Nel populismo gesuita Zanatta infine inserisce l’attuale pontefice, Jorge Mario Bergoglio, del quale non studia le direttive ecclesiastiche o l’indirizzo teologico, ma l’identità culturale di esponente dell’ispanità cattolica latinoamericana. «Il suo popolo è unito da un collante morale e spirituale, non da un patto politico razionale» (p. 100), come tra i cittadini della società liberale. L’identità e unanimità di fede del popolo è minacciata dalla «globalizzazione liberale» che causa perdita di identità. «Da un lato v’è l’Occidente scristianizzato, egoista e consumista, dall’altro il “povero” globale, puro e innocente; un eterno minore, come i guaranì di un tempo» (p. 104). Il nemico è lo stesso di tutti i populismi gesuiti: il liberalismo. La perdita di fede dell’Occidente sarà compensata da «una robusta immissione di popolo incontaminato e impregnato di valori religiosi per sanarlo. Tali sono i migranti: la più potente forza per riconquistare il mondo secolare» (p. 106).
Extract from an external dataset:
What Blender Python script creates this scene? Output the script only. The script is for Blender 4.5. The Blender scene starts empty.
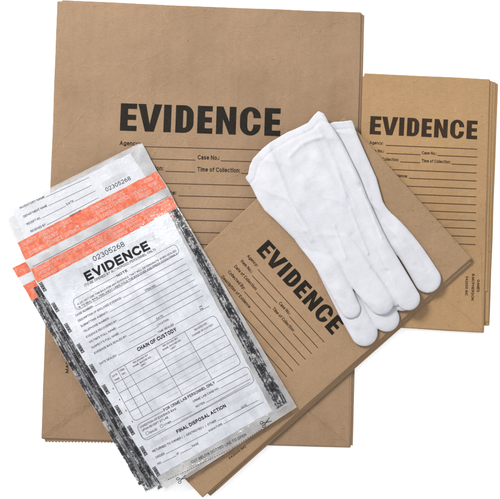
import bpy, bmesh, math, random
import numpy as np
from mathutils import Vector, Matrix, noise

random.seed(7)
sc = bpy.context.scene
COL = sc.collection
H = 1500.0                      # camera height over the table, mm
CX, CY = 250.0, 249.5           # the point of the plan right under the lens

# ------------------------------------------------------------------ plan helpers
# plan coordinates are millimetres seen from above (x right, y towards the viewer);
# W() turns a plan point at height z (mm) into scene metres
def W(x, y, z):
    k = (1.0 - z / H) * 0.001
    return Vector(((x - CX) * k, -(y - CY) * k, z * 0.001))

def lerp(a, b, t):
    return (a[0] + (b[0] - a[0]) * t, a[1] + (b[1] - a[1]) * t)

def sstep(a, b, x):
    t = min(1.0, max(0.0, (x - a) / (b - a)))
    return t * t * (3 - 2 * t)

def nz(x, y, s, seed):
    return noise.noise(Vector((x / s + seed * 13.7, y / s - seed * 7.3, seed * 3.1)))

# ------------------------------------------------------------------ materials
def srgb(r, g, b):
    f = lambda c: (c / 255 / 12.92) if c / 255 <= 0.04045 else ((c / 255 + 0.055) / 1.055) ** 2.4
    return (f(r), f(g), f(b))

class Mat:
    def __init__(self, name):
        self.m = bpy.data.materials.new(name)
        self.m.use_nodes = True
        self.t = self.m.node_tree
        self.t.nodes.clear()
        self.out = self.n('ShaderNodeOutputMaterial')
    def n(self, typ, **kw):
        nd = self.t.nodes.new(typ)
        for k, v in kw.items():
            if hasattr(nd, k) and not isinstance(getattr(type(nd), k, None), type(None)):
                try:
                    setattr(nd, k, v); continue
                except Exception:
                    pass
        return nd
    def l(self, a, b):
        self.t.links.new(a, b)
    def coord(self, scale=(1, 1, 1), loc=(0, 0, 0)):
        tc = self.n('ShaderNodeTexCoord'); mp = self.n('ShaderNodeMapping')
        mp.inputs['Scale'].default_value = scale
        mp.inputs['Location'].default_value = loc
        self.l(tc.outputs['Object'], mp.inputs['Vector'])
        return mp.outputs['Vector']
    def noise(self, vec, scale, detail=3, rough=0.55):
        nd = self.n('ShaderNodeTexNoise')
        nd.inputs['Scale'].default_value = scale
        nd.inputs['Detail'].default_value = detail
        nd.inputs['Roughness'].default_value = rough
        self.l(vec, nd.inputs['Vector'])
        return nd.outputs['Fac']
    def ramp(self, fac, stops):
        nd = self.n('ShaderNodeValToRGB')
        e = nd.color_ramp.elements
        while len(e) > 1: e.remove(e[-1])
        e[0].position = stops[0][0]; e[0].color = (*stops[0][1], 1)
        for p, c in stops[1:]:
            x = e.new(p); x.color = (*c, 1)
        self.l(fac, nd.inputs['Fac'])
        return nd.outputs['Color']
    def mix(self, a, b, fac=1.0, mode='MULTIPLY'):
        nd = self.n('ShaderNodeMixRGB'); nd.blend_type = mode
        for sock, v in ((nd.inputs[1], a), (nd.inputs[2], b)):
            if isinstance(v, tuple): sock.default_value = (*v, 1)
            else: self.l(v, sock)
        if isinstance(fac, (int, float)): nd.inputs[0].default_value = fac
        else: self.l(fac, nd.inputs[0])
        return nd.outputs[0]
    def bump(self, hgt, strength, dist, normal=None):
        nd = self.n('ShaderNodeBump')
        nd.inputs['Strength'].default_value = strength
        nd.inputs['Distance'].default_value = dist
        self.l(hgt, nd.inputs['Height'])
        if normal is not None: self.l(normal, nd.inputs['Normal'])
        return nd.outputs['Normal']
    def bsdf(self, color, rough, normal=None, spec=0.3):
        nd = self.n('ShaderNodeBsdfPrincipled')
        if isinstance(color, tuple): nd.inputs['Base Color'].default_value = (*color, 1)
        else: self.l(color, nd.inputs['Base Color'])
        nd.inputs['Roughness'].default_value = rough
        nd.inputs['Specular IOR Level'].default_value = spec
        if normal is not None: self.l(normal, nd.inputs['Normal'])
        return nd
    def finish(self, shader):
        self.l(shader, self.out.inputs['Surface'])
        return self.m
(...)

Il libro di Zanatta aiuta ad uscire dalle semplificazioni polemiche, da una parte degli esaltatori strumentali del papa, “arruolato” in battaglie sociali (si pensi all’immigrazione) ma “glissato” in altre morali (aborto), dall’altra dei detrattori che indulgono allo stereotipo semplicista del “papa comunista”. Zanatta avverte: il populismo gesuita è sì il filo rosso di esperienze politiche moderne, ma il comunitarismo bergogliano non è comunismo (come lo stesso pontefice ha voluto precisare di recente dopo una sua ennesima critica della proprietà privata). Bergoglio non scivolò su indulgenze verso il marxismo o la teologia della liberazione, il marxismo era anch’esso figlio del peccato originale della modernità, il razionalismo illuminista, e ammonì che era il comunismo ad aver imitato il cristianesimo, non certo l’inverso. Il libro di Zanatta offre un punto di vista originale, utile al confronto con altre letture di un pontificato controverso.
Il libro ha il taglio del pamphlet e Zanatta non nasconde la sua opinione, quando imputa al retaggio dell’ispanità cattolica, di cui il populismo gesuita è figlio, il sottosviluppo latinoamericano, sia economico sia politico, di una democrazia incerta, sempre contrastata da rivoluzioni o putsch militari. Tuttavia, il libro resta un saggio storiografico, assistito da numerosi riferimenti bibliografici, su un fenomeno che caratterizza la storia moderna dell’America Latina.